Once a daughter struggled with a terrible conflict with her mother. Her mother had been dead for several years. This daughter prayed for her heart to soften. She prayed that she be able to forgive her mom and love her for what she did give her: life, values, a lot of piano lessons, and the best she could do. Unfortunately, the best she could do was terrible…and her heart remained hardened toward her mom for many years.
For the first two years after her death, her mother’s ashes sat in her closet. This young woman moved them one day at last to a corner of the living room--a small thing? No, A huge thing. Jesus understands that things like forgiving your mother take a long time. If not your parent, then perhaps your former spouse, your boss, your child, or even God after your best friends have died in a plane crash.
I don’t think Jesus was rolling his eyes impatiently at this daughter while she had her mother’s ashes in the closet. I don’t think much surprises Jesus. This is how we make important changes—barely, poorly, and slowly. And still, he raises his hands in triumph. We need such lived wisdom from those wounded by life’s experience. And from those who have known pain.
There was once an ancient temple bell famous for its beautiful tone. It had been commissioned by the king as a way of showing his people’s devotion to Buddha; for the king’s advisors believed that making a temple bell would keep the nation safe from foreign invasion. So the king approached the greatest bell maker in the realm. This craftsman worked hard and produced many bells, but none that was extraordinary, none that had a special tone.
Finally, he went to the king and told him that the only way to get the kind of bell he wanted was to sacrifice a young child. So the soldiers fetch a young girl. When the child was taken away, her mother cried out piteously, Emille.

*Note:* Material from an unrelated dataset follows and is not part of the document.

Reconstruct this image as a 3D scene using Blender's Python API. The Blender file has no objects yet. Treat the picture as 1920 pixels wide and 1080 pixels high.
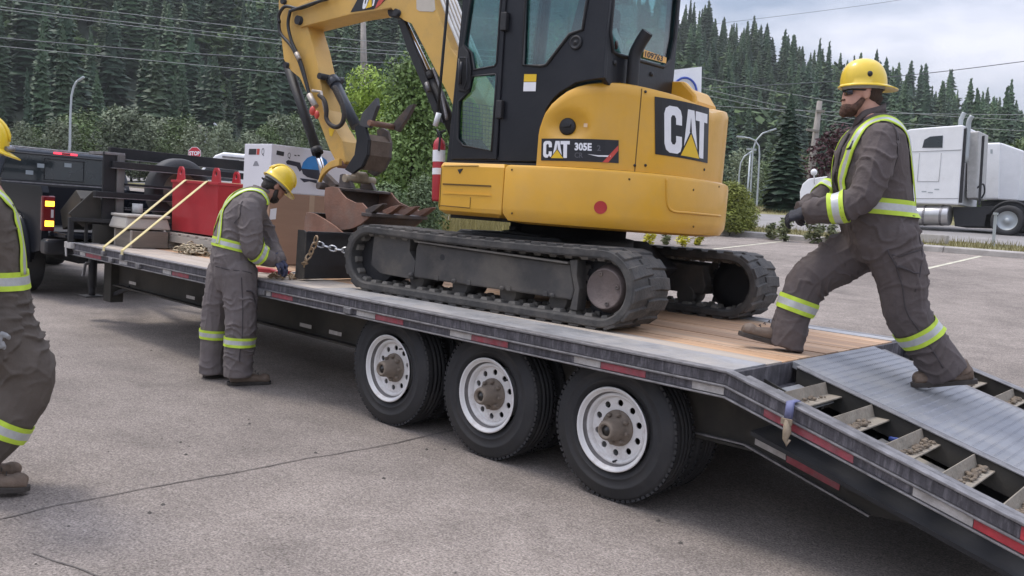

At last the bell maker succeeded, the bell, called the Emille Bell, made a sound more beautiful than any other. When it rang. Most people praised the art that had produced such a beautiful sound. But whenever the mother whose child had been sacrificed heard it, her heart broke anew. She could only hear the beautiful tone with pain.
You see, only those who understand the sacrifice can feel the pain. Others just enjoy the sound.
God prays for us as we reflect: “May he remember all your sacrifices…” (Psalm 20:3).
Lord, I pray for all my Sonshine Friends that in times of trouble they find friends who have lived the pain and hold the wisdom to help them find patience and perseverance in their suffering.
May we pray for guidance from the spirit who “softens our hearts” and finds peace during this Lenten Season.